El cínico pesimista parte de la premisa
contraria. Para él, el mundo está mal hecho, y, como ironiza Silvio Rodríguez,
“la gente es mala y no merece”. El pesimismo culmina en el nihilismo, un
nihilismo que conlleva a una risa escéptica que es, ante todo, una risa
conservadora. Al igual que el optimista ingenuo, el cínico pesimista no actúa
ya que, para él, actuar no sirve de nada en tanto todo está y estará mal, por
siempre jamás. El cínico pesimista se recluye en su vida personal y su único
interés, entonces, se reduce al progreso individual, perpetuando así el orden
de dominación y opresión. Cuando se le habla de un proyecto colectivo de
transformación social y política, nos mira, como con cierta piedad, esbozando
una sonrisa que es, al mismo tiempo, de compasión y de burla.
Con
las venas abiertas no incurre en ninguna de estas actitudes. A diferencia
del optimista ingenuo, partimos de la base de que el mundo está “mal hecho”. El
buen burgués, el llamado “hombre de bien” cree ciegamente en el progreso, en la
civilización, en la razón, en las matemáticas, en la ciencia y en la técnica.
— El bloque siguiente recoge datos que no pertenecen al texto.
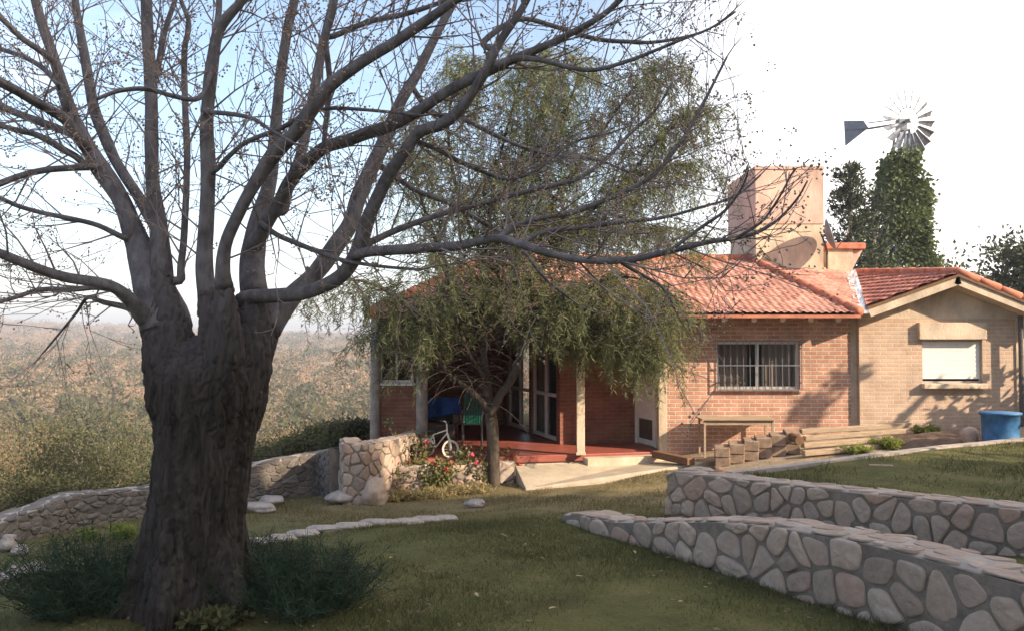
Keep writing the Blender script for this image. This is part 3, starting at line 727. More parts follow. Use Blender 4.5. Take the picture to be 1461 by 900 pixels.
k = MB(); k.tube([V(X(538, YL), YL-.06, -2.9), V(X(536, YL), YL-.06, -1.4), V(X(537, YL), YL-.06, .55)], [.11, .09, .09], 14, wob=.3)
k.build('porch_column', M['rock'], H, smooth=True)
k = MB(); xcol = X(828, 14.85); k.box((xcol-.07, 14.80, FZ+.002), (xcol+.07, 14.94, .42)); k.box((xcol-.085, 14.785, FZ+.001), (xcol+.085, 14.955, FZ+.05)); k.build('porch_column', M['render_beige'], H, bevel=.008)
# ---- roofs
def facet(pts, name, mname, pu=.13, pv=.235, amp=.02, step=.022, parent=H, extra=0):
    pts = [Vector(p) for p in pts]; n = Vector((0, 0, 0))
    for i in range(len(pts)): n += pts[i-1].cross(pts[i])
    n.normalize(); n = n if n.z > 0 else -n
    u = V(0, 0, 1).cross(n).normalized(); v = n.cross(u); o = min(pts, key=lambda p: p.dot(v))
    us = [(p-o).dot(u) for p in pts]; vs_ = [(p-o).dot(v) for p in pts]
    ua, ub = math.floor(min(us)/pu)*pu, max(us); va, vb = min(vs_), max(vs_)
    nu = int((ub-ua)/(pu/8))+1; cs = []
    for k in range(int((vb-va)/pv)+2):
        cs += [(va+k*pv, step), (va+k*pv+pv*.5, step*.5), (va+(k+1)*pv-.004, 0)]
    bm = bmesh.new(); G = []; prof = []
    for i in range(nu+1):
        x = ua+(ub-ua)*i/nu; ph = (x/pu) % 1
        h = math.sin(math.pi*min(1, ph/.62)) if ph < .62 else -.25*math.sin(math.pi*(ph-.62)/.38)
        prof.append((x, h*amp))
    rj = [random.uniform(-.004, .004) for _ in range(4000)]
    for (y, lift) in cs:
        row = []
        for x, h in prof:
            j = rj[(int(x/pu)*37+int((y-va)/pv)*101) % 4000]
            row.append(bm.verts.new(o+u*x+v*(y+j*1.5)+n*(h+lift+j+.02)))
        G.append(row)
    uvl = bm.loops.layers.uv.new('UVMap')
    for j in range(len(cs)-1):
        for i in range(nu):
            f = bm.faces.new((G[j][i], G[j][i+1], G[j+1][i+1], G[j+1][i])); f.smooth = j % 3 != 2
            for l, (ii_, jj) in zip(f.loops, ((i, j), (i+1, j), (i+1, j+1), (i, j+1))):
                l[uvl].uv = (prof[ii_][0]+.0001, (j//3)*pv+.02+(pv-.04)*((jj-(j//3)*3)/3))
    c = sum(pts, Vector((0, 0, 0)))/len(pts)
    for i in range(len(pts)):
        a, b = pts[i-1], pts[i]; e = (b-a).cross(n).normalized()
        if (c-a).dot(e) > 0: e = -e
        g = bm.verts[:]+bm.edges[:]+bm.faces[:]
        bmesh.ops.bisect_plane(bm, geom=g, plane_co=a+e*extra, plane_no=e, clear_outer=True)
    off = org(parent); bmesh.ops.translate(bm, verts=bm.verts, vec=-off)
    me = bpy.data.meshes.new(name); bm.to_mesh(me); bm.free()
    o_ = link(name, me, M[mname], parent)
    s = MB(); s.add([p-n*.006 for p in pts]+[p-n*.05 for p in pts], [tuple(range(len(pts))), tuple(range(2*len(pts)-1, len(pts)-1, -1))]+[(i, (i+1) % len(pts), len(pts)+(i+1) % len(pts), len(pts)+i) for i in range(len(pts))])
    s.build('soffit', M['wood_dark'], o_)
    return o_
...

Sin embargo, la civilización fue la bandera del colonialismo y en su nombre se
ejecutaron las mayores matanzas en la historia de la humanidad, el desarrollo
de las ciencias concluyeron en las bombas atómicas arrojadas sobre Hiroshima y
Nagasaki, los trenes que traerían el progreso a las naciones son los mismos
trenes que transportaban a judíos, comunistas y homosexuales a los campos de
concentración en la Alemania nazi.
“Transformar el mundo” implica aceptar que
la historia de la humanidad es, como decía el filósofo judío-alemán Walter
Benjamin, una historia catastrófica y no progresiva, que ningún avance
científico-técnico justifica las masacres cometidas en los últimos siglos, que,
bajo el modo de producción capitalista, cada nuevo producto no viene a
satisfacer una necesidad, sino a crear una necesidad nueva. Sin embargo, “transformar el mundo” implica, también, a
diferencia del pesimismo cínico, saber que somos responsables del rumbo que
adquirirá la historia, que estamos obligados a actuar. Además, si bien la
historia de la humanidad es la historia de una gran catástrofe, hubo, hay y
habrá rupturas, momentos de rebelión en donde se vislumbra la posibilidad de
otro mundo, que hay mujeres y hombres que, entre las ruinas del mundo, supieron
ser faros guías en un universo regido por la tiranía: llámense Cristo,
Espartaco, Rosa de Luxemburgo, Che Guevara, Evita, Rodolfo Walsh, Hugo Chávez,
Néstor Kirchner. Esos hombres y esos momentos de ruptura fundan la promesa de
un mundo sin injusticias, sin explotación, sin amos ni esclavos. Y en esa
promesa emerge la esperanza como instancia disruptiva de un continuum marcado por la tiranía de lo
inhumano. Se trata de una esperanza que no es la del buen burgués, la del
optimista ingenuo que, en su optimismo, perpetua el orden de miserias, sino de
una esperanza que implica la tribulación y, también, la desesperación. Como
decía el ya mencionado Walter Benjamin: “solo por el amor a los desesperados
conservamos aún la esperanza”.
Como dijimos, Con las venas abiertas intenta ser un aporte en la transformación
del mundo en pos de los oprimidos. Para eso nuestra voz se emite por un
micrófono y, por la misma razón, y no por otra, apoyamos y somos partícipes del
Proyecto Nacional y Popular inaugurado el 25 de mayo de 2003.